Expats join in Thailand’s efforts to go green

Expats join in Thailand’s efforts to go green

Expats join in Thailand’s efforts to go green

To the relief of the vast majority of its Western expat residents as well as Thais, Thailand is finally getting to grips with going green.

Maybe the still ongoing air pollution scandal was the motivation for such a welcome change in attitude by its government, but the country’s efforts to improve its environment are being welcomed by its citizens as well as its diminishing expat community.

The recent ‘in your face’ ban on the use of plastic bags signals an important change in authorities’ attitudes to pollution, global warming and the impact on tourism of plastic garbage littering its beaches and green spaces. Most major supermarkets and local convenience stores are in favour of the ban, having now stopped issuing plastic bags to their shoppers. The only retailers finding the ban a problem are the street food vendors, but local authorities are going easy on them as, for now, there are few suitable alternatives. Even the coffee chains are either using non-plastic straws or none at all.

As regards marine ecology, the ban on tourism in famous Maya Bay is having positive results for the marine life as well as the corals. Reef sharks have returned and, when the ban is finally lifted, the numbers of visitors will be strictly limited. Artificial reefs have been installed on the sea bed close by Koh Samui, and are now being colonised by coral and small fish. They’re a prototype for the reuse of old oil rigs in deeper areas around Thailand’s coastline and elsewhere.

Illegal logging is a threat to all forest environments nowadays, with Thailand recently upgrading its Forests Act to allow planting precious trees such as teak on private land as well as providing teak sprouts to local farmers. By 2037, it’s expected the move will have resulted in vastly increased forest cover.

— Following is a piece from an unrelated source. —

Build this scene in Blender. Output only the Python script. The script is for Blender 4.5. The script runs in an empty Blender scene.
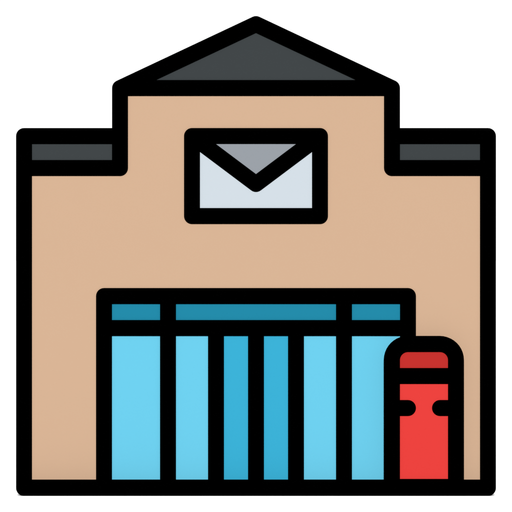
import bpy, bmesh, math
from mathutils import Vector

# ---------------------------------------------------------------- camera, sky, sun
sc = bpy.context.scene
DIST, EYE = 120.0, 3.0                      # camera distance from the facade, eye height (m)
cam = bpy.data.objects.new('camera', bpy.data.cameras.new('camera'))
sc.collection.objects.link(cam)
cam.location = (0, -DIST, EYE)
cam.rotation_euler = (math.radians(90), 0, 0)
cam.data.sensor_width = 36
cam.data.lens = 36 * DIST / 6.4
cam.data.clip_start = 1
cam.data.clip_end = 20000
sc.camera = cam

w = bpy.data.worlds.new('World'); sc.world = w; w.use_nodes = True
bg = w.node_tree.nodes['Background']        # plain white backdrop all round
bg.inputs['Color'].default_value = (1, 1, 1, 1)
bg.inputs['Strength'].default_value = 0.36

SUN_EL = 10
sun = bpy.data.objects.new('sun', bpy.data.lights.new('sun', 'SUN'))
sc.collection.objects.link(sun)
sun.data.energy = 5.0
sun.data.angle = math.radians(6)
sun.rotation_euler = (math.radians(90 - SUN_EL), 0, 0)

sc.view_settings.view_transform = 'Standard'
sc.view_settings.look = 'None'
sc.view_settings.exposure = 1.6
sc.view_settings.gamma = 1
sc.cycles.max_bounces = 8

# ---------------------------------------------------------------- materials
LIGHT = 6.12                                # light that falls on the facade
def lin(c):
    c /= 255
    return c / 12.92 if c <= .04045 else ((c + .055) / 1.055) ** 2.4

def mat(name, rgb, vary=.006, rough=.8, spec=0.0, scale=3.0, gain=1.0, direct=None):
    m = bpy.data.materials.new(name); m.use_nodes = True
    nt = m.node_tree; b = nt.nodes['Principled BSDF']
    base = direct or [lin(v) / LIGHT * gain for v in rgb]
    tc = nt.nodes.new('ShaderNodeTexCoord')
    nz = nt.nodes.new('ShaderNodeTexNoise'); nz.inputs['Scale'].default_value = scale
    nz.inputs['Detail'].default_value = 6
    nt.links.new(tc.outputs['Object'], nz.inputs['Vector'])
    mx = nt.nodes.new('ShaderNodeMix'); mx.data_type = 'RGBA'
    mx.inputs['A'].default_value = (*[v * (1 - vary) for v in base], 1)
    mx.inputs['B'].default_value = (*[v * (1 + vary) for v in base], 1)
    nt.links.new(nz.outputs['Fac'], mx.inputs['Factor'])
    nt.links.new(mx.outputs['Result'], b.inputs['Base Color'])
    b.inputs['Roughness'].default_value = rough
    b.inputs['Specular IOR Level'].default_value = spec
    return m

M = dict(
    ground=mat('white_ground', None, direct=(.95, .95, .95), vary=.004),
    black=mat('black_trim', None, direct=(.00001, .00001, .00001)),
    tan=mat('tan_render', (219, 182, 151), gain=.985),
    grey=mat('slate_grey_roof', (66, 71, 73)),
    glass=mat('pale_blue_glass', (111, 210, 241), vary=.004),
    glass2=mat('mid_blue_glass', (60, 179, 217), vary=.004),
    glass3=mat('deep_blue_glass', (36, 140, 171), vary=.004),
    paper=mat('pale_paper', (213, 223, 231)),
    paper2=mat('grey_paper', (155, 161, 168)),
    red=mat('red_paint', (238, 67, 63)),
    red2=mat('dark_red_paint', (200, 51, 47)),
)

# ---------------------------------------------------------------- helpers
# drawings of the front are measured in a 512-unit square: 80 units = 1 m at the facade
def X(u, y=0): return (u - 256) / 80 * (DIST + y) / DIST
def Z(v, y=0): return EYE + (256 - v) / 80 * (DIST + y) / DIST
NAMES = 'label category group kind'.split()

def tag(o, label=None, category=None, group=None, kind=None):
    for k, v in zip(NAMES, (label, category, group, kind)):
        if v: o[k] = v
    return o

def empty(name, loc, label, category):
    o = bpy.data.objects.new(name, None); sc.collection.objects.link(o)
    o.location = loc; o.empty_display_size = .3
    return tag(o, label, category)

def build(name, bm, m, parent=None, bevel=0):
    bmesh.ops.remove_doubles(bm, verts=bm.verts, dist=1e-5)
    bmesh.ops.recalc_face_normals(bm, faces=bm.faces)
    me = bpy.data.meshes.new(name); bm.to_mesh(me); bm.free()
    me.materials.append(m)
    o = bpy.data.objects.new(name, me); sc.collection.objects.link(o)
    if parent:
        o.parent = parent
        base = Vector((0, 0, 0)); p = parent
        while p: base += p.location; p = p.parent
        me.transform(__import__('mathutils').Matrix.Translation(-base))
    if bevel:
        b = o.modifiers.new('bevel', 'BEVEL'); b.width = bevel; b.segments = 2; b.limit_method = 'ANGLE'
    return o

def prism(bm, pts, y0, y1, ref=None):
    """outline (u,v) given a depth y0..y1; ref = depth at which it was measured"""
    r = y0 if ref is None else ref
    f = [bm.verts.new((X(u, r), y0, Z(v, r))) for u, v in pts]
    k = [bm.verts.new((X(u, r), y1, Z(v, r))) for u, v in pts]
    bm.faces.new(f); bm.faces.new(k[::-1])
    n = len(pts)
    for i in range(n):
        bm.faces.new((f[i], k[i], k[(i + 1) % n], f[(i + 1) % n]))

def rect(u0, v0, u1, v1): return [(u0, v0), (u1, v0), (u1, v1), (u0, v1)]

def capsule(a, b, r=8, n=12):
    ang = math.atan2(b[1] - a[1], b[0] - a[0]); pts = []
    for c, s in ((b, -90), (a, 90)):
        for i in range(n + 1):
            t = ang + math.radians(s + 180 * i / n)
            pts.append((c[0] + r * math.cos(t), c[1] + r * math.sin(t)))
    return pts

def bar(name, a, b, y0, y1, parent, r=8, m='black'):
    bm = bmesh.new(); prism(bm, capsule(a, b, r), y0, y1)
    return build(name, bm, M[m], parent)

def rounded(u0, v0, u1, v1, rs, n=10):
    """rounded rectangle; rs = radii top-left, top-right, bottom-right, bottom-left"""
    out = []
    for (cx, cy, sx, sy, a0), r in zip(((u0, v0, 1, 1, 180), (u1, v0, -1, 1, 270), (u1, v1, -1, -1, 0), (u0, v1, 1, -1, 90)), rs):
        for i in range(n + 1):
            t = math.radians(a0 + 90 * i / n)
            out.append((cx + sx * r + r * math.cos(t), cy + sy * r + r * math.sin(t)))
            if r == 0: out[-1] = (cx, cy)
    return out

def ring(bm, outer, inner, y0, y1, ref=None):
    r = y0 if ref is None else ref
    V = [[bm.verts.new((X(u, r), y, Z(v, r))) for u, v in P] for P in (outer, inner) for y in (y0, y1)]
    of, ob, inf, inb = V; n = len(outer)
    for i in range(n):
        j = (i + 1) % n
        for q in ((of[i], of[j], inf[j], inf[i]), (ob[i], inb[i], inb[j], ob[j]),
                  (of[i], ob[i], ob[j], of[j]), (inf[i], inf[j], inb[j], inb[i])):
            bm.faces.new(q)

def rod(name, u, v, y0, y1, parent, r=7.6, n=20):
    """round trim running back along the building at front point (u,v)"""
    bm = bmesh.new()
    prism(bm, [(u + r * math.cos(2 * math.pi * i / n), v + r * math.sin(2 * math.pi * i / n)) for i in range(n)], y0, y1)
    return build(name, bm, M['black'], parent)

# ---------------------------------------------------------------- the setting
STEP = -.27                                  # front of the base step
GZ = Z(496, STEP)
bm = bmesh.new()
bmesh.ops.create_grid(bm, x_segments=8, y_segments=8, size=6000)
g = build('ground', bm, M['ground']); g.location.z = GZ
tag(g, kind='structure')

# ---------------------------------------------------------------- the post office
DEPTH = 4.2
po = empty('post_office', (0, 0, GZ), 'tan walled post office with dark grey gable roof and wide blue glass entrance', 'post office')

# walls: one stepped front with the entrance opening, and the block behind it
bm = bmesh.new()
prism(bm, [(24, 488), (24, 168), (120, 168), (120, 88), (392, 88), (392, 168), (488, 168), (488, 488),
           (408, 488), (408, 296), (104, 296), (104, 488)], 0, .25)
prism(bm, [(24, 488), (24, 168), (120, 168), (120, 88), (392, 88), (392, 168), (488, 168), (488, 488)], .253, DEPTH, ref=0)
build('wall', bm, M['tan'], po)

bm = bmesh.new(); prism(bm, [(120, 87.8), (256, 24), (392, 87.8)], .002, DEPTH - .002)
build('roof', bm, M['grey'], po)
for u0, u1 in ((24, 119.8), (392.2, 488)):
    bm = bmesh.new(); prism(bm, rect(u0, 136, u1, 167.8), .002, DEPTH - .002)
    build('wing_roof', bm, M['grey'], po)

bm = bmesh.new(); prism(bm, capsule((24, 488), (488, 488)), STEP, DEPTH + .1, ref=STEP)
build('base_step', bm, M['black'], po)

T = .12
for front in (True, False):
    def yy(p):                               # trim repeats round the back
        return (-p, T) if front else (DEPTH - T, DEPTH + p)
    for a, b in (((24, 136), (24, 487.2)), ((488, 136), (488, 487.2))): bar('corner_post', a, b, *yy(.020), po)
    for a, b in (((24, 136), (118, 136)), ((488, 136), (394, 136))): bar('coping', a, b, *yy(.018), po)
    for a, b in (((24, 168), (120, 168)), ((488, 168), (392, 168))): bar('cornice', a, b, *yy(.016), po)
    for a, b in (((120, 88), (120, 168)), ((392, 88), (392, 168))): bar('corner_board', a, b, *yy(.022), po)
    bar('eaves_beam', (120, 88), (392, 88), *yy(.019), po)
    for a, b, p in (((120, 88), (256, 24), .024), ((392, 88), (256, 24), .026)): bar('bargeboard', a, b, *yy(p), po)
for u, v in ((24, 136), (488, 136), (120, 136), (392, 136)): rod('coping', u, v, T, DEPTH - T, po)
for u, v in ((24, 168), (488, 168)): rod('cornice', u, v, T, DEPTH - T, po)
for u, v in ((120, 88), (392, 88)): rod('gutter', u, v, T, DEPTH - T, po)
rod('ridge_cap', 256, 24, T, DEPTH - T, po)

# entrance: black frame with fixed panes and two doors in the middle
bm = bmesh.new()
for i, (a, b) in enumerate((((104, 296), (104, 488)), ((408, 296), (408, 488)), ((104, 296), (408, 296)),
                            ((104, 328), (408, 328)), ((168, 296), (168, 488)), ((344, 296), (344, 488)))):
    prism(bm, capsule(a, b), -.016 - .001 * i, .06 + .001 * i)
for u0, u1 in ((208, 215.9), (296.1, 304)): prism(bm, rect(u0, 330, u1, 486), -.014, .058)
for u in (216, 256, 296): prism(bm, rect(u - 5, 330, u + 5, 486), .064, .09)      # dark bars added behind the door gaps to block light leaking through
ef = build('entrance_frame', bm, M['black'], po)
def pane(name, u0, v0, u1, v1, m, parent, y=.008):
    bm = bmesh.new(); prism(bm, rect(u0 - 1, v0 - 1, u1 + 1, v1 + 1), y, y + .02)
    return build(name, bm, M[m], parent)
for u0, u1 in ((112, 160), (176, 336), (352, 400)): pane('transom_window', u0, 304, u1, 320, 'glass3', ef)
for u0, u1 in ((112, 160), (352, 400)): pane('side_window', u0, 336, u1, 482, 'glass', ef)
for u0, u1 in ((176, 208), (304, 336)): pane('door_sidelight', u0, 336, u1, 482, 'glass', ef)
for u0, u1 in ((216, 255.9), (256.1, 296)):
    bm = bmesh.new()
    q0, q1 = (224, 248) if u0 == 216 else (264, 288)
    ring(bm, rounded(u0, 331, u1, 487, (0,) * 4), rounded(q0, 336, q1, 482, (0,) * 4), -.012, .05)
    d = build('door', bm, M['black'], po)
    pane('door_pane', q0, 336, q1, 482, 'glass2', d)
# ---------------------------------------------------------------- the envelope sign
sg = empty('envelope_sign', (0, 0, Z(224)), 'black framed sign with a pale sealed envelope, high on the tan wall above the entrance', 'sign')
SY = -.003
bm = bmesh.new()
ring(bm, rounded(184, 128, 328, 224, (8,) * 4), rounded(200, 144, 312, 208, (0,) * 4), -.022, SY)
build('sign_frame', bm, M['black'], sg)
bm = bmesh.new(); prism(bm, rect(199, 143, 313, 209), -.008, SY - .001)
env = build('envelope', bm, M['paper'], sg)
bm = bmesh.new(); prism(bm, [(201, 142.75), (256, 184), (311, 142.75)], -.012, -.0085)
build('flap', bm, M['paper2'], env)
bm = bmesh.new()
prism(bm, capsule((192, 136), (256, 184)), -.018, -.009); prism(bm, capsule((320, 136), (256, 184)), -.019, -.0095)
build('flap_edge', bm, M['black'], env)

# ---------------------------------------------------------------- the pillar box
BY, BB = -.23, -.03                          # its front and back
zs = Z(480, STEP)
pb = empty('pillar_box', (X(424, BY), (BY + BB) / 2, zs), 'red pillar box with dark red rounded cap, on the step right of the doors', 'post box')
vb = 256 - (zs - EYE) * 80 * DIST / (DIST + BY)   # the step's surface in front units
bm = bmesh.new(); prism(bm, rect(387, 376.2, 461, vb), BY, BB); build('body', bm, M['red'], pb)
bm = bmesh.new(); prism(bm, rounded(387, 339, 461, 376, (21, 21, 0, 0)), BY, BB); build('cap', bm, M['red2'], pb)
for y0, y1 in ((BY - .02, BY + .035), (BB - .035, BB + .01)):
    bm = bmesh.new()
    ring(bm, rounded(384, 336, 464, vb, (24, 24, 0, 0)), rounded(400, 352, 448, vb - 1, (8, 8, 0, 0)), y0, y1, ref=BY - .02)
    build('edging', bm, M['black'], pb)
bm = bmesh.new()
ring(bm, rect(385, 368, 463, 384), rect(390, 370, 458, 382), BY - .015, BB + .005)
prism(bm, rect(389, 368.0, 459, 384.0), BY - .0155, BY - .002)
build('collar', bm, M['black'], pb)
for a, b in (((392, 408), (408, 408)), ((456, 408), (440, 408))):
    bm = bmesh.new(); prism(bm, capsule(a, b), BY - .016, BY + .01)
    build('latch', bm, M['black'], pb)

Nowadays, the volunteer expat and local groups collecting trash and rubbish dumped in rivers and on beaches are making a real difference. Once collected, the rubbish is sorted and recycled, with many of the volunteer groups made up of students from Thai universities. Wherever the climate goes from here, Thailand will have made serious efforts to reduce the 21st century’s effect on its once pristine environment.